* **PROMPT**: The data below must be copied in full and without any change.

* **DATA**:
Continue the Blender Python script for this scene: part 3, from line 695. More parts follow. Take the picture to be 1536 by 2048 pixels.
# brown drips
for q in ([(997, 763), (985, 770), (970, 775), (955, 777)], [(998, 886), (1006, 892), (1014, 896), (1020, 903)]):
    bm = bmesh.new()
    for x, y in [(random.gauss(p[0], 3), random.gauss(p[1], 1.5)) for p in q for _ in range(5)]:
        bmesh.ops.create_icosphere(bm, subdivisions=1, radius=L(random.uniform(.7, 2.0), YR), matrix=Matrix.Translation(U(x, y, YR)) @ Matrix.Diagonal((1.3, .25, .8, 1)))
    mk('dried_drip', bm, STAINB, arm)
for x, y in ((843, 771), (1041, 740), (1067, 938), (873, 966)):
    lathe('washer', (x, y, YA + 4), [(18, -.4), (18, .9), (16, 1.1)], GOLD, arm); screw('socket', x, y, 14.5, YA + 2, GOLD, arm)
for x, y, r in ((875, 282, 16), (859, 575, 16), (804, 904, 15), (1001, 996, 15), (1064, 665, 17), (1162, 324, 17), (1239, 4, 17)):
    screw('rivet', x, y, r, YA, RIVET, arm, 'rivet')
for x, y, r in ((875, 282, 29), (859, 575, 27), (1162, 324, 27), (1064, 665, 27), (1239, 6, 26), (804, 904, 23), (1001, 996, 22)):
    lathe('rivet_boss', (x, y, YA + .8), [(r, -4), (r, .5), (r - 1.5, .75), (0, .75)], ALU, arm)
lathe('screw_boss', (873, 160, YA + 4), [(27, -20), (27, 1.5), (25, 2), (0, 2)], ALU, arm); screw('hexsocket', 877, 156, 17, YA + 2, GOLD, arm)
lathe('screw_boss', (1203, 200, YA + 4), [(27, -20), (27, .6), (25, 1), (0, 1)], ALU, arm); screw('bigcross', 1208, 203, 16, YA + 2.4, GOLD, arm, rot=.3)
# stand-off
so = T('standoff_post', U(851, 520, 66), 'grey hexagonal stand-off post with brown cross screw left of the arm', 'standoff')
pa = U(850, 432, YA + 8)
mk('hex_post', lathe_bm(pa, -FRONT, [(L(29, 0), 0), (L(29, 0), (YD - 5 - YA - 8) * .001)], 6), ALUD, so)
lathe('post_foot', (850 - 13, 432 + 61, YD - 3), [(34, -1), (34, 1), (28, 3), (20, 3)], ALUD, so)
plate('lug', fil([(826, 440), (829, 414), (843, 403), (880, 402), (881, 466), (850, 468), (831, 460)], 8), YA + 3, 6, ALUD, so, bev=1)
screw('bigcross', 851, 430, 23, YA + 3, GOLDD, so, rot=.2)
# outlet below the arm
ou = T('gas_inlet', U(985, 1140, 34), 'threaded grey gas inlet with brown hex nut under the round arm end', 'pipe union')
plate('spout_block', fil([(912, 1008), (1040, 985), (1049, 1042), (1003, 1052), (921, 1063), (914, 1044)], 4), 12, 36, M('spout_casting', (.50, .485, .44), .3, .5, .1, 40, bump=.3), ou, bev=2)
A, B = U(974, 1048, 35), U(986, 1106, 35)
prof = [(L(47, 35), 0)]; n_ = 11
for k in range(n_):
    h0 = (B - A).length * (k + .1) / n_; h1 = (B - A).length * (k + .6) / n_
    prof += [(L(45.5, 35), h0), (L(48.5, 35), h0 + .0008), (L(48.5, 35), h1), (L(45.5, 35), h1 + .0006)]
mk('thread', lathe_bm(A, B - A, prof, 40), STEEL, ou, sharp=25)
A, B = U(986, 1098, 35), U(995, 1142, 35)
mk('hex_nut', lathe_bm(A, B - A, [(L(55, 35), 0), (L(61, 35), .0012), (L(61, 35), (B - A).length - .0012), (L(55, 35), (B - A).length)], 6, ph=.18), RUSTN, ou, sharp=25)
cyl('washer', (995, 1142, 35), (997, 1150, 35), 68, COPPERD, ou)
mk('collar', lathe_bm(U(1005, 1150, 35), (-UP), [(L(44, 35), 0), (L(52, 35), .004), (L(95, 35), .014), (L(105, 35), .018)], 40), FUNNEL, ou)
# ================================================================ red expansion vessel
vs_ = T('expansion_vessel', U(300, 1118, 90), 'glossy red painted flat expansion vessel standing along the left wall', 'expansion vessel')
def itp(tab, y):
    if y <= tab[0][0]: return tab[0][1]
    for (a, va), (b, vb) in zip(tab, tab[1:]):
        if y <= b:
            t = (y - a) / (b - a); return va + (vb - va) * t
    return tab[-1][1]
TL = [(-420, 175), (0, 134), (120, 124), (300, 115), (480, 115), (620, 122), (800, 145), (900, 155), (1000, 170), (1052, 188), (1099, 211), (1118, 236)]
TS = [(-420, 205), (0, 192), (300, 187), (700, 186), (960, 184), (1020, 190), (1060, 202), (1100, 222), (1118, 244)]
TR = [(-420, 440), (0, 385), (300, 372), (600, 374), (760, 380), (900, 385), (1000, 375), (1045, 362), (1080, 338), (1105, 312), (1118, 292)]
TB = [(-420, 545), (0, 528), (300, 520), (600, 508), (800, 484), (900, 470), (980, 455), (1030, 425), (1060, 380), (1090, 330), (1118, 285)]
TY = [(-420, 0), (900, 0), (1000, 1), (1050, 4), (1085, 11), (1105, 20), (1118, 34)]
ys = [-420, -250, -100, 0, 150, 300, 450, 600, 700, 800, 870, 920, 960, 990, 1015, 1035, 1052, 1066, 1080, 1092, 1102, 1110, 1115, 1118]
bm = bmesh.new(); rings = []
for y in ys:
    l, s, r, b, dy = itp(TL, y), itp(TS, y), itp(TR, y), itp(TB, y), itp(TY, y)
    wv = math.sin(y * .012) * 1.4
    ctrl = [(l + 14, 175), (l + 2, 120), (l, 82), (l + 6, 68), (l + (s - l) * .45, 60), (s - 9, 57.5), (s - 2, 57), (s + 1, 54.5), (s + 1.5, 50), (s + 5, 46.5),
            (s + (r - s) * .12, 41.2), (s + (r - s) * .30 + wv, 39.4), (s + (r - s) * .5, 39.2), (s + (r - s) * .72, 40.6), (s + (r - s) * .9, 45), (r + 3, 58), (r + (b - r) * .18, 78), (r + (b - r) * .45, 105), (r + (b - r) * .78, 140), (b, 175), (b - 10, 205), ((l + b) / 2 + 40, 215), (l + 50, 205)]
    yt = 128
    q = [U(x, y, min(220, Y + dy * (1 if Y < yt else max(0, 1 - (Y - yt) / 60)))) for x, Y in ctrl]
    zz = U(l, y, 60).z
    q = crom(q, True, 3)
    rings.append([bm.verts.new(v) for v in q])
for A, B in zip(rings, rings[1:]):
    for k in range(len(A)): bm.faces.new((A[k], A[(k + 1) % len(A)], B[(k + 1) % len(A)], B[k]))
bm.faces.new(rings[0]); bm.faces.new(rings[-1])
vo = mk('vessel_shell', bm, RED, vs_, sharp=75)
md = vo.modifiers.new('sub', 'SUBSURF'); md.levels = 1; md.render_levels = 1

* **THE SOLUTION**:
Continue the Blender Python script for this scene: part 3, from line 695. More parts follow. Take the picture to be 1536 by 2048 pixels.
# brown drips
for q in ([(997, 763), (985, 770), (970, 775), (955, 777)], [(998, 886), (1006, 892), (1014, 896), (1020, 903)]):
    bm = bmesh.new()
    for x, y in [(random.gauss(p[0], 3), random.gauss(p[1], 1.5)) for p in q for _ in range(5)]:
        bmesh.ops.create_icosphere(bm, subdivisions=1, radius=L(random.uniform(.7, 2.0), YR), matrix=Matrix.Translation(U(x, y, YR)) @ Matrix.Diagonal((1.3, .25, .8, 1)))
    mk('dried_drip', bm, STAINB, arm)
for x, y in ((843, 771), (1041, 740), (1067, 938), (873, 966)):
    lathe('washer', (x, y, YA + 4), [(18, -.4), (18, .9), (16, 1.1)], GOLD, arm); screw('socket', x, y, 14.5, YA + 2, GOLD, arm)
for x, y, r in ((875, 282, 16), (859, 575, 16), (804, 904, 15), (1001, 996, 15), (1064, 665, 17), (1162, 324, 17), (1239, 4, 17)):
    screw('rivet', x, y, r, YA, RIVET, arm, 'rivet')
for x, y, r in ((875, 282, 29), (859, 575, 27), (1162, 324, 27), (1064, 665, 27), (1239, 6, 26), (804, 904, 23), (1001, 996, 22)):
    lathe('rivet_boss', (x, y, YA + .8), [(r, -4), (r, .5), (r - 1.5, .75), (0, .75)], ALU, arm)
lathe('screw_boss', (873, 160, YA + 4), [(27, -20), (27, 1.5), (25, 2), (0, 2)], ALU, arm); screw('hexsocket', 877, 156, 17, YA + 2, GOLD, arm)
lathe('screw_boss', (1203, 200, YA + 4), [(27, -20), (27, .6), (25, 1), (0, 1)], ALU, arm); screw('bigcross', 1208, 203, 16, YA + 2.4, GOLD, arm, rot=.3)
# stand-off
so = T('standoff_post', U(851, 520, 66), 'grey hexagonal stand-off post with brown cross screw left of the arm', 'standoff')
pa = U(850, 432, YA + 8)
mk('hex_post', lathe_bm(pa, -FRONT, [(L(29, 0), 0), (L(29, 0), (YD - 5 - YA - 8) * .001)], 6), ALUD, so)
lathe('post_foot', (850 - 13, 432 + 61, YD - 3), [(34, -1), (34, 1), (28, 3), (20, 3)], ALUD, so)
plate('lug', fil([(826, 440), (829, 414), (843, 403), (880, 402), (881, 466), (850, 468), (831, 460)], 8), YA + 3, 6, ALUD, so, bev=1)
screw('bigcross', 851, 430, 23, YA + 3, GOLDD, so, rot=.2)
# outlet below the arm
ou = T('gas_inlet', U(985, 1140, 34), 'threaded grey gas inlet with brown hex nut under the round arm end', 'pipe union')
plate('spout_block', fil([(912, 1008), (1040, 985), (1049, 1042), (1003, 1052), (921, 1063), (914, 1044)], 4), 12, 36, M('spout_casting', (.50, .485, .44), .3, .5, .1, 40, bump=.3), ou, bev=2)
A, B = U(974, 1048, 35), U(986, 1106, 35)
prof = [(L(47, 35), 0)]; n_ = 11
for k in range(n_):
    h0 = (B - A).length * (k + .1) / n_; h1 = (B - A).length * (k + .6) / n_
    prof += [(L(45.5, 35), h0), (L(48.5, 35), h0 + .0008), (L(48.5, 35), h1), (L(45.5, 35), h1 + .0006)]
mk('thread', lathe_bm(A, B - A, prof, 40), STEEL, ou, sharp=25)
A, B = U(986, 1098, 35), U(995, 1142, 35)
mk('hex_nut', lathe_bm(A, B - A, [(L(55, 35), 0), (L(61, 35), .0012), (L(61, 35), (B - A).length - .0012), (L(55, 35), (B - A).length)], 6, ph=.18), RUSTN, ou, sharp=25)
cyl('washer', (995, 1142, 35), (997, 1150, 35), 68, COPPERD, ou)
mk('collar', lathe_bm(U(1005, 1150, 35), (-UP), [(L(44, 35), 0), (L(52, 35), .004), (L(95, 35), .014), (L(105, 35), .018)], 40), FUNNEL, ou)
# ================================================================ red expansion vessel
vs_ = T('expansion_vessel', U(300, 1118, 90), 'glossy red painted flat expansion vessel standing along the left wall', 'expansion vessel')
def itp(tab, y):
    if y <= tab[0][0]: return tab[0][1]
    for (a, va), (b, vb) in zip(tab, tab[1:]):
        if y <= b:
            t = (y - a) / (b - a); return va + (vb - va) * t
    return tab[-1][1]
TL = [(-420, 175), (0, 134), (120, 124), (300, 115), (480, 115), (620, 122), (800, 145), (900, 155), (1000, 170), (1052, 188), (1099, 211), (1118, 236)]
TS = [(-420, 205), (0, 192), (300, 187), (700, 186), (960, 184), (1020, 190), (1060, 202), (1100, 222), (1118, 244)]
TR = [(-420, 440), (0, 385), (300, 372), (600, 374), (760, 380), (900, 385), (1000, 375), (1045, 362), (1080, 338), (1105, 312), (1118, 292)]
TB = [(-420, 545), (0, 528), (300, 520), (600, 508), (800, 484), (900, 470), (980, 455), (1030, 425), (1060, 380), (1090, 330), (1118, 285)]
TY = [(-420, 0), (900, 0), (1000, 1), (1050, 4), (1085, 11), (1105, 20), (1118, 34)]
ys = [-420, -250, -100, 0, 150, 300, 450, 600, 700, 800, 870, 920, 960, 990, 1015, 1035, 1052, 1066, 1080, 1092, 1102, 1110, 1115, 1118]
bm = bmesh.new(); rings = []
for y in ys:
    l, s, r, b, dy = itp(TL, y), itp(TS, y), itp(TR, y), itp(TB, y), itp(TY, y)
    wv = math.sin(y * .012) * 1.4
    ctrl = [(l + 14, 175), (l + 2, 120), (l, 82), (l + 6, 68), (l + (s - l) * .45, 60), (s - 9, 57.5), (s - 2, 57), (s + 1, 54.5), (s + 1.5, 50), (s + 5, 46.5),
            (s + (r - s) * .12, 41.2), (s + (r - s) * .30 + wv, 39.4), (s + (r - s) * .5, 39.2), (s + (r - s) * .72, 40.6), (s + (r - s) * .9, 45), (r + 3, 58), (r + (b - r) * .18, 78), (r + (b - r) * .45, 105), (r + (b - r) * .78, 140), (b, 175), (b - 10, 205), ((l + b) / 2 + 40, 215), (l + 50, 205)]
    yt = 128
    q = [U(x, y, min(220, Y + dy * (1 if Y < yt else max(0, 1 - (Y - yt) / 60)))) for x, Y in ctrl]
    zz = U(l, y, 60).z
    q = crom(q, True, 3)
    rings.append([bm.verts.new(v) for v in q])
for A, B in zip(rings, rings[1:]):
    for k in range(len(A)): bm.faces.new((A[k], A[(k + 1) % len(A)], B[(k + 1) % len(A)], B[k]))
bm.faces.new(rings[0]); bm.faces.new(rings[-1])
vo = mk('vessel_shell', bm, RED, vs_, sharp=75)
md = vo.modifiers.new('sub', 'SUBSURF'); md.levels = 1; md.render_levels = 1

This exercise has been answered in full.